--- Start ---
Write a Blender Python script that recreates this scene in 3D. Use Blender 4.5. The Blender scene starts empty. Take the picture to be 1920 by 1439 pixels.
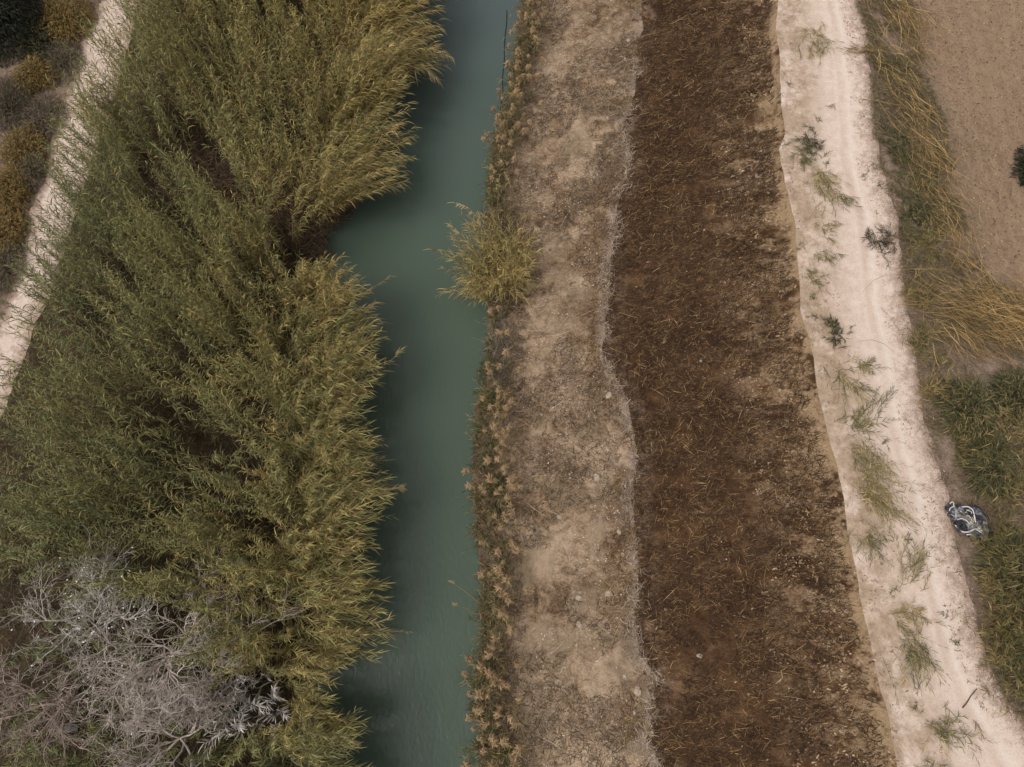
import bpy, math
import numpy as np
from mathutils import Vector

rng = np.random.default_rng(11)
SC = bpy.context.scene
COL = SC.collection

# ------------------------------------------------------------------ camera, sky, sun, exposure
H = 25.0                       # camera height above the water, metres
PITCH = math.radians(18.0)     # tilt away from straight down
FPX = 1297.0                   # focal length in pixels of a 1920 px wide frame
cam = bpy.data.cameras.new('camera')
cam.sensor_width = 36.0
cam.lens = FPX / 1920.0 * 36.0
cam.clip_start = 0.5
cam.clip_end = 600.0
camo = bpy.data.objects.new('camera', cam)
COL.objects.link(camo)
camo.location = (0, 0, H)
camo.rotation_euler = (PITCH, 0, 0)
SC.camera = camo

SUN_EL, SUN_ROT = math.radians(57), math.radians(246)
w = bpy.data.worlds.new('World')
SC.world = w
w.use_nodes = True
nt = w.node_tree
bg = nt.nodes['Background']
sky = nt.nodes.new('ShaderNodeTexSky')
sky.sky_type = 'NISHITA'
sky.sun_disc = False
sky.sun_elevation = SUN_EL
sky.sun_rotation = SUN_ROT
sky.dust_density = 4.0
sky.air_density = 1.0
hs = nt.nodes.new('ShaderNodeHueSaturation')     # overcast: the sky dome is nearly grey
hs.inputs['Saturation'].default_value = 0.10
nt.links.new(sky.outputs[0], hs.inputs['Color'])
nt.links.new(hs.outputs[0], bg.inputs[0])
bg.inputs[1].default_value = 0.14

sl = bpy.data.lights.new('sun', 'SUN')
sl.energy = 1.15
sl.angle = math.radians(28)
sl.color = (1.0, 0.93, 0.84)
so = bpy.data.objects.new('sun', sl)
COL.objects.link(so)
# sun direction matching the sky (rotation 0 = +Y, clockwise seen from above)
sd = Vector((math.sin(SUN_ROT) * math.cos(SUN_EL), math.cos(SUN_ROT) * math.cos(SUN_EL), math.sin(SUN_EL)))
so.rotation_euler = sd.to_track_quat('Z', 'Y').to_euler()
so.location = (0, 0, 60)

SC.view_settings.view_transform = 'Standard'
SC.view_settings.look = 'None'
SC.view_settings.gamma = 1
SC.view_settings.exposure = 0.28
SC.cycles.max_bounces = 6
SC.cycles.diffuse_bounces = 3
SC.cycles.transmission_bounces = 3

# ------------------------------------------------------------------ helpers
CP, SP = math.cos(PITCH), math.sin(PITCH)


def at(px, py, z=0.0):
    """Point of the world at height z that the drone saw at photo pixel (px, py)."""
    px = np.asarray(px, float); py = np.asarray(py, float)
    dx = (px - 960) / FPX; dy = (719.5 - py) / FPX
    t = (H - z) / (CP - dy * SP)
    return np.stack([dx * t, (dy * CP + SP) * t, np.zeros_like(dx) + z], -1)


def proj(P):
    P = np.asarray(P, float)
    y, z = P[..., 1], P[..., 2] - H
    cy = y * CP + z * SP
    cz = -y * SP + z * CP
    return 960 + FPX * P[..., 0] / -cz, 719.5 - FPX * cy / -cz


def inpoly(x, y, poly):
    poly = np.asarray(poly, float)
    ins = np.zeros(np.shape(x), bool)
    j = len(poly) - 1
    for i in range(len(poly)):
        xi, yi = poly[i]; xj, yj = poly[j]
        with np.errstate(divide='ignore', invalid='ignore'):
            c = ((yi > y) != (yj > y)) & (x < (xj - xi) * (y - yi) / (yj - yi + 1e-12) + xi)
        ins ^= c
        j = i
    return ins


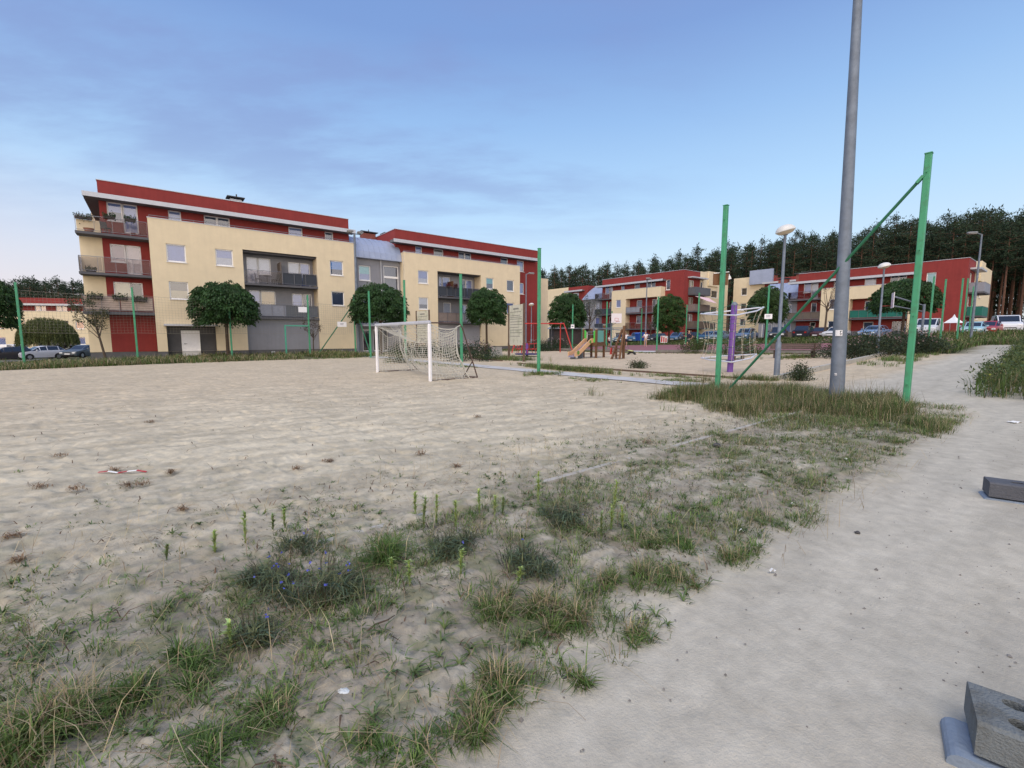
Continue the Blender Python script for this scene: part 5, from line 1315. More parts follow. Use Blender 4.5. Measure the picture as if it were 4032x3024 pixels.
--- End ---
_What the task asks_
In the copy, include no pictures; restate the listing above exactly.

_Task result_
Write a Blender Python script that recreates this scene in 3D. Use Blender 4.5. The Blender scene starts empty. Take the picture to be 1920 by 1439 pixels.
import bpy, math
import numpy as np
from mathutils import Vector

rng = np.random.default_rng(11)
SC = bpy.context.scene
COL = SC.collection

# ------------------------------------------------------------------ camera, sky, sun, exposure
H = 25.0                       # camera height above the water, metres
PITCH = math.radians(18.0)     # tilt away from straight down
FPX = 1297.0                   # focal length in pixels of a 1920 px wide frame
cam = bpy.data.cameras.new('camera')
cam.sensor_width = 36.0
cam.lens = FPX / 1920.0 * 36.0
cam.clip_start = 0.5
cam.clip_end = 600.0
camo = bpy.data.objects.new('camera', cam)
COL.objects.link(camo)
camo.location = (0, 0, H)
camo.rotation_euler = (PITCH, 0, 0)
SC.camera = camo

SUN_EL, SUN_ROT = math.radians(57), math.radians(246)
w = bpy.data.worlds.new('World')
SC.world = w
w.use_nodes = True
nt = w.node_tree
bg = nt.nodes['Background']
sky = nt.nodes.new('ShaderNodeTexSky')
sky.sky_type = 'NISHITA'
sky.sun_disc = False
sky.sun_elevation = SUN_EL
sky.sun_rotation = SUN_ROT
sky.dust_density = 4.0
sky.air_density = 1.0
hs = nt.nodes.new('ShaderNodeHueSaturation')     # overcast: the sky dome is nearly grey
hs.inputs['Saturation'].default_value = 0.10
nt.links.new(sky.outputs[0], hs.inputs['Color'])
nt.links.new(hs.outputs[0], bg.inputs[0])
bg.inputs[1].default_value = 0.14

sl = bpy.data.lights.new('sun', 'SUN')
sl.energy = 1.15
sl.angle = math.radians(28)
sl.color = (1.0, 0.93, 0.84)
so = bpy.data.objects.new('sun', sl)
COL.objects.link(so)
# sun direction matching the sky (rotation 0 = +Y, clockwise seen from above)
sd = Vector((math.sin(SUN_ROT) * math.cos(SUN_EL), math.cos(SUN_ROT) * math.cos(SUN_EL), math.sin(SUN_EL)))
so.rotation_euler = sd.to_track_quat('Z', 'Y').to_euler()
so.location = (0, 0, 60)

SC.view_settings.view_transform = 'Standard'
SC.view_settings.look = 'None'
SC.view_settings.gamma = 1
SC.view_settings.exposure = 0.28
SC.cycles.max_bounces = 6
SC.cycles.diffuse_bounces = 3
SC.cycles.transmission_bounces = 3

# ------------------------------------------------------------------ helpers
CP, SP = math.cos(PITCH), math.sin(PITCH)


def at(px, py, z=0.0):
    """Point of the world at height z that the drone saw at photo pixel (px, py)."""
    px = np.asarray(px, float); py = np.asarray(py, float)
    dx = (px - 960) / FPX; dy = (719.5 - py) / FPX
    t = (H - z) / (CP - dy * SP)
    return np.stack([dx * t, (dy * CP + SP) * t, np.zeros_like(dx) + z], -1)


def proj(P):
    P = np.asarray(P, float)
    y, z = P[..., 1], P[..., 2] - H
    cy = y * CP + z * SP
    cz = -y * SP + z * CP
    return 960 + FPX * P[..., 0] / -cz, 719.5 - FPX * cy / -cz


def inpoly(x, y, poly):
    poly = np.asarray(poly, float)
    ins = np.zeros(np.shape(x), bool)
    j = len(poly) - 1
    for i in range(len(poly)):
        xi, yi = poly[i]; xj, yj = poly[j]
        with np.errstate(divide='ignore', invalid='ignore'):
            c = ((yi > y) != (yj > y)) & (x < (xj - xi) * (y - yi) / (yj - yi + 1e-12) + xi)
        ins ^= c
        j = i
    return ins


Continue the Blender Python script for this scene: part 5, from line 1315. More parts follow. Use Blender 4.5. Measure the picture as if it were 4032x3024 pixels.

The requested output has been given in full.